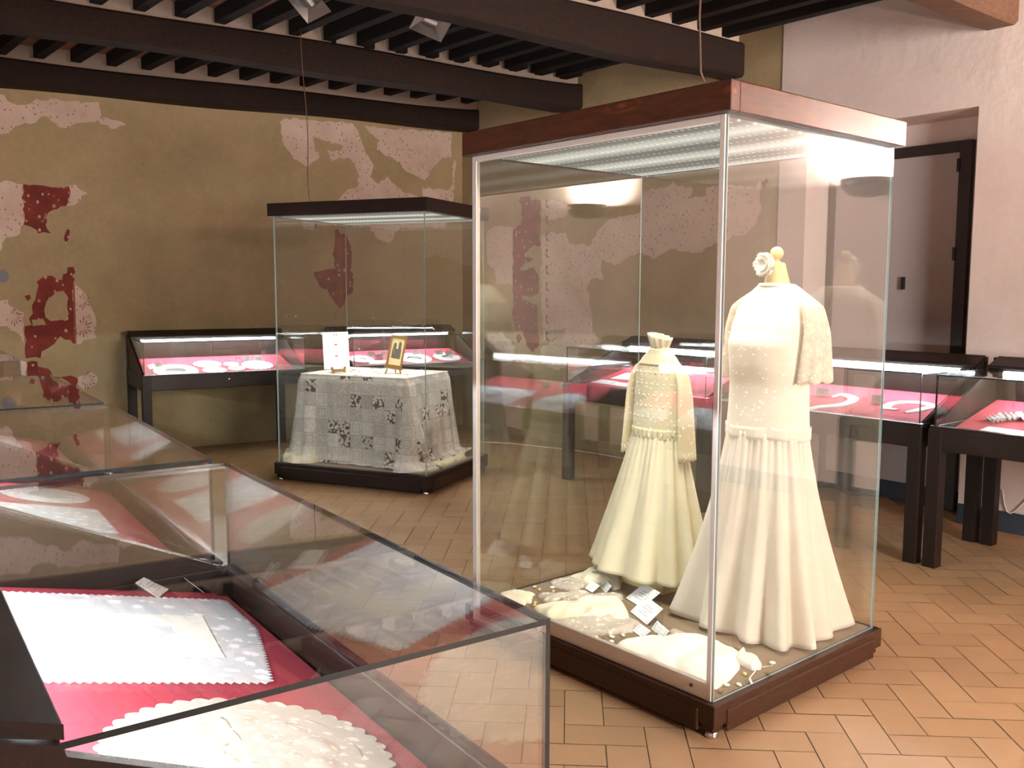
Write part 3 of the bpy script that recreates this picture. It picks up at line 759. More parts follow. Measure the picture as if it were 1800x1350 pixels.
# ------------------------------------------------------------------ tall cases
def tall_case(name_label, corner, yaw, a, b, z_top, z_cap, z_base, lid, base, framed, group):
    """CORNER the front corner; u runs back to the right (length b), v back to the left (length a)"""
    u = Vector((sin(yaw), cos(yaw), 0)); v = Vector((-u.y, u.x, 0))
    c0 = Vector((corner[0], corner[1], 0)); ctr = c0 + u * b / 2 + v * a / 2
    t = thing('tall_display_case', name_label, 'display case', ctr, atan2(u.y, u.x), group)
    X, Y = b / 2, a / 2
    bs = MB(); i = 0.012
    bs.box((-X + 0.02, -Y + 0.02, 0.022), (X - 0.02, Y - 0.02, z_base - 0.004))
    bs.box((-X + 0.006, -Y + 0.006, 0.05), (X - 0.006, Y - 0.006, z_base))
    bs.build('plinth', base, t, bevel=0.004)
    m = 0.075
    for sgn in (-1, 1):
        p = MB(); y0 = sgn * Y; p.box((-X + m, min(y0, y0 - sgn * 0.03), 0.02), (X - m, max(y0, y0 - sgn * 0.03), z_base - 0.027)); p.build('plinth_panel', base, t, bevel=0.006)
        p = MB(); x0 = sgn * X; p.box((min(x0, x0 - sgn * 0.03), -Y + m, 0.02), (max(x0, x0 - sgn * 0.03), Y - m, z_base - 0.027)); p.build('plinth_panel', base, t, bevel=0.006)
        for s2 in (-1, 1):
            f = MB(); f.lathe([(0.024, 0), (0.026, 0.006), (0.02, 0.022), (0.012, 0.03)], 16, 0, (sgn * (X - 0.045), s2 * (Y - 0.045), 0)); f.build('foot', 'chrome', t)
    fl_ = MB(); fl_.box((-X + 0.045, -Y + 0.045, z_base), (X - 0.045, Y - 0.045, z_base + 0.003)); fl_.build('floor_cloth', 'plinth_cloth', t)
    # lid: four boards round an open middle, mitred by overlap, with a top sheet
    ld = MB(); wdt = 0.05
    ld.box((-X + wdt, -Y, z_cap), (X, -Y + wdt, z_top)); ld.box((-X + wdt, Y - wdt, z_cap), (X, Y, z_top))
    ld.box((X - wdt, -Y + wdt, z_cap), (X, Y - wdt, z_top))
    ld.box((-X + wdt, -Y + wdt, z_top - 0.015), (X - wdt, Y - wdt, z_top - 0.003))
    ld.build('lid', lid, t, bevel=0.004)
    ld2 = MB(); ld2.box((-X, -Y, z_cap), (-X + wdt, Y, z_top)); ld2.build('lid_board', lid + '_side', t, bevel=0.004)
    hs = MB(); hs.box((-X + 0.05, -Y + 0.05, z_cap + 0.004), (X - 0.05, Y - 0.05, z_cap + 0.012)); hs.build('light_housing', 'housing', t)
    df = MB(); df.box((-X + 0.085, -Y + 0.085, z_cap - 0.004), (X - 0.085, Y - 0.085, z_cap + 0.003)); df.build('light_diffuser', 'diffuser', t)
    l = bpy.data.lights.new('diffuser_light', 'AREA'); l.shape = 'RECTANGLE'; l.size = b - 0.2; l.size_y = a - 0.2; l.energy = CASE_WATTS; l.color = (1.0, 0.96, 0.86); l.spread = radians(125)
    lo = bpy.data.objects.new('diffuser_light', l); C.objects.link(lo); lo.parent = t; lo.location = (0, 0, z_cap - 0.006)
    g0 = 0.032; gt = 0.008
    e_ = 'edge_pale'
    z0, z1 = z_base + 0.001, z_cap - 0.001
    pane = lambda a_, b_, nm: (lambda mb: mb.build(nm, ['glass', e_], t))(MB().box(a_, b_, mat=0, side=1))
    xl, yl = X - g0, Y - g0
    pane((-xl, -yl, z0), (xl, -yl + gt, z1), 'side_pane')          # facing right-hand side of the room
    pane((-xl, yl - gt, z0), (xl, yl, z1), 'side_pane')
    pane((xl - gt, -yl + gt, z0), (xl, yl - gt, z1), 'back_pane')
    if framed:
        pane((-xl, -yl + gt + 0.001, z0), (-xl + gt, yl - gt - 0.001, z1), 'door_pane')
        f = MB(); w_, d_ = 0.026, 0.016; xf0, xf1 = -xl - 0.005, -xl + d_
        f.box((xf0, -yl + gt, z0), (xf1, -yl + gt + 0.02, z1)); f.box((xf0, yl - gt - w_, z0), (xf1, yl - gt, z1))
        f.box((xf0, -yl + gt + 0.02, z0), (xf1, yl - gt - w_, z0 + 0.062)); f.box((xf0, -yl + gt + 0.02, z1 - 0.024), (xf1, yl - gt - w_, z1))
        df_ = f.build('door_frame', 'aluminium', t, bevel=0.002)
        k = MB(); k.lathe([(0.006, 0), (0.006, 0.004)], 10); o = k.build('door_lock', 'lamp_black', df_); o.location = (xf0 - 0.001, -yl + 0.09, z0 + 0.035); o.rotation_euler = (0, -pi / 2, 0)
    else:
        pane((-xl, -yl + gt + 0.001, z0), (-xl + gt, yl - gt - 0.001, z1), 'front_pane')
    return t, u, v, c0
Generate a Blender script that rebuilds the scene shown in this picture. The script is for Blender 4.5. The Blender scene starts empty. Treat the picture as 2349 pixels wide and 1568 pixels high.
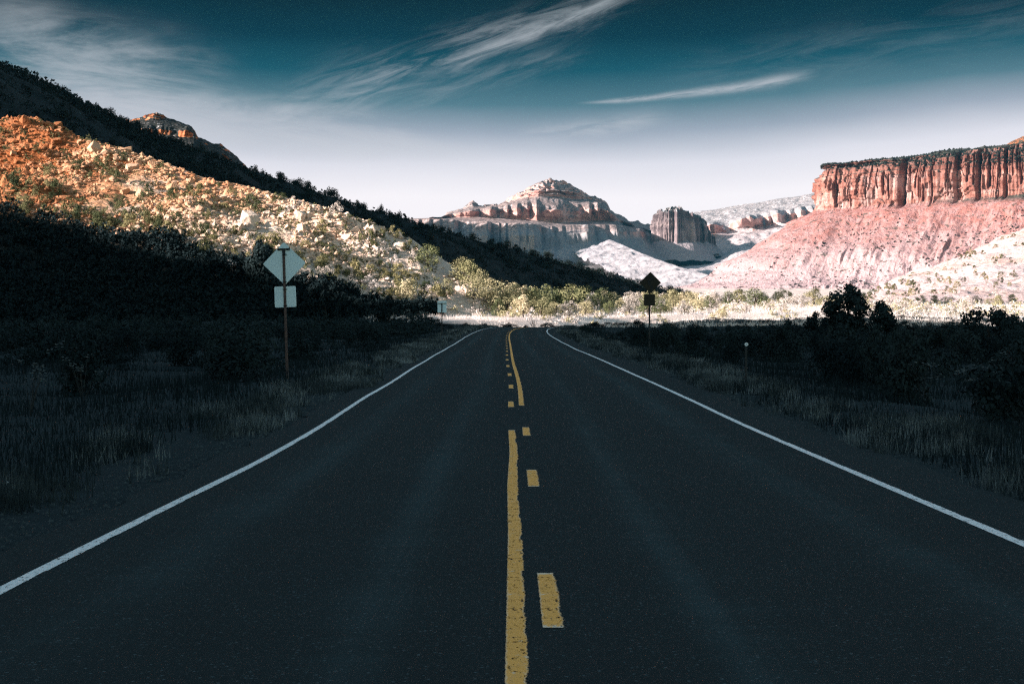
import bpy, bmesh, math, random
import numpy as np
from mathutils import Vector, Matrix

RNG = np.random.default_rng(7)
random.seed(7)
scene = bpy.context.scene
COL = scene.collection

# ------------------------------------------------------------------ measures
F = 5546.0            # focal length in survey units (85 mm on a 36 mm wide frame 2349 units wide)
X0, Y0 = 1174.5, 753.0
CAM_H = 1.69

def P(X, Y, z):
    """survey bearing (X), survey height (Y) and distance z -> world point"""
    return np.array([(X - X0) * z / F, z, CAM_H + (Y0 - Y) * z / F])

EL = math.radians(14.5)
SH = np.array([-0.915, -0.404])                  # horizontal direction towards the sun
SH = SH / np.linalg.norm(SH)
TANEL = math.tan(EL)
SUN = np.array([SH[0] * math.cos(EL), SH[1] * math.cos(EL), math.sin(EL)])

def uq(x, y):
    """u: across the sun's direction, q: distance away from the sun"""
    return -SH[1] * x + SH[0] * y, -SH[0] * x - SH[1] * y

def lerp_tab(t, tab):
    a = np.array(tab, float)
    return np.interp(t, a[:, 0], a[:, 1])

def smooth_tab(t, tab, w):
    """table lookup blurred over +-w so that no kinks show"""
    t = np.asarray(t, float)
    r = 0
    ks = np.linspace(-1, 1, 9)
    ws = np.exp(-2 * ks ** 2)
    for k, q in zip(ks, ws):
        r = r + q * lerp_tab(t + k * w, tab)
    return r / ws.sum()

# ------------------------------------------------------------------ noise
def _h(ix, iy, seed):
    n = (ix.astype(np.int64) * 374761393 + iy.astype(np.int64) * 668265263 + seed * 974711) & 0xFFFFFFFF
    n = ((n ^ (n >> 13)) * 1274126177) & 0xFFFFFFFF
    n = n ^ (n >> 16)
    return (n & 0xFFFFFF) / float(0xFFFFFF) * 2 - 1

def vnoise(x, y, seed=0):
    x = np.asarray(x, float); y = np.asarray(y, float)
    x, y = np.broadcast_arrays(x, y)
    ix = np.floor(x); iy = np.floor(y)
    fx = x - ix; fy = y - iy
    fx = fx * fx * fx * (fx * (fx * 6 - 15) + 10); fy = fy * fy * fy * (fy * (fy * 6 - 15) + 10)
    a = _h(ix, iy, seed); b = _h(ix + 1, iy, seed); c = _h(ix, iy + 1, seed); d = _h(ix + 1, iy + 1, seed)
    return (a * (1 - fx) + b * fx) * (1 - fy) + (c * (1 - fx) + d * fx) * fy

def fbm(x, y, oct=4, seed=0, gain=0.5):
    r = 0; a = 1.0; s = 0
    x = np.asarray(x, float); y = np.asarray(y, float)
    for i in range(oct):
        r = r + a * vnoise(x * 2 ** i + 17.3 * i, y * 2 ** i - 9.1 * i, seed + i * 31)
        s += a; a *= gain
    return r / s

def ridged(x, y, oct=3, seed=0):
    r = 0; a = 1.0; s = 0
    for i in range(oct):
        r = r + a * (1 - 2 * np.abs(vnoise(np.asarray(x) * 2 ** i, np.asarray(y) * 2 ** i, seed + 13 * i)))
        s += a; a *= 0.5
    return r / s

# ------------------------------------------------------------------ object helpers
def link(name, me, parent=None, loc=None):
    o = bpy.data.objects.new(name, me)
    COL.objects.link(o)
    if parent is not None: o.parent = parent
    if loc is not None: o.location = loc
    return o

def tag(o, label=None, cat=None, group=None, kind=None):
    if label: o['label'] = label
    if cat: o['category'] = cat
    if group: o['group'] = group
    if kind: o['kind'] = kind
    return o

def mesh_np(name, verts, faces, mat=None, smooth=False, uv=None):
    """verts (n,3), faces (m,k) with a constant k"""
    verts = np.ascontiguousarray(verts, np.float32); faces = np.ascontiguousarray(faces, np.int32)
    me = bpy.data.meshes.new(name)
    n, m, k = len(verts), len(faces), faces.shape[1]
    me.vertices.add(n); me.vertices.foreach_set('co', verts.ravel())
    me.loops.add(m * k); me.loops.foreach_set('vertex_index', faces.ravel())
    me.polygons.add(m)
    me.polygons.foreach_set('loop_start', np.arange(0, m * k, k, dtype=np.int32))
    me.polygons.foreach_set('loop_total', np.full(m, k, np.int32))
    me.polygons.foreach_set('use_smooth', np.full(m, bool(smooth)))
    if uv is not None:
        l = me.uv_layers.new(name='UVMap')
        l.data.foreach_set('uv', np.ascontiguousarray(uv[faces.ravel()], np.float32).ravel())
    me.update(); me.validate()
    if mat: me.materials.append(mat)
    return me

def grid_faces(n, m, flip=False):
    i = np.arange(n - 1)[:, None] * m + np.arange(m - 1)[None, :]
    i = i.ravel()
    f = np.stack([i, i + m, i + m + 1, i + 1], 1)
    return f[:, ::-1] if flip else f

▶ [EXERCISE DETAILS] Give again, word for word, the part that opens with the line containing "Generate a Blender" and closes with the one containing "return np.array([(X - X0)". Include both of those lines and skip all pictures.

▶ [FINISHED EXERCISE]
Generate a Blender script that rebuilds the scene shown in this picture. The script is for Blender 4.5. The Blender scene starts empty. Treat the picture as 2349 pixels wide and 1568 pixels high.
import bpy, bmesh, math, random
import numpy as np
from mathutils import Vector, Matrix

RNG = np.random.default_rng(7)
random.seed(7)
scene = bpy.context.scene
COL = scene.collection

# ------------------------------------------------------------------ measures
F = 5546.0            # focal length in survey units (85 mm on a 36 mm wide frame 2349 units wide)
X0, Y0 = 1174.5, 753.0
CAM_H = 1.69

def P(X, Y, z):
    """survey bearing (X), survey height (Y) and distance z -> world point"""
    return np.array([(X - X0) * z / F, z, CAM_H + (Y0 - Y) * z / F])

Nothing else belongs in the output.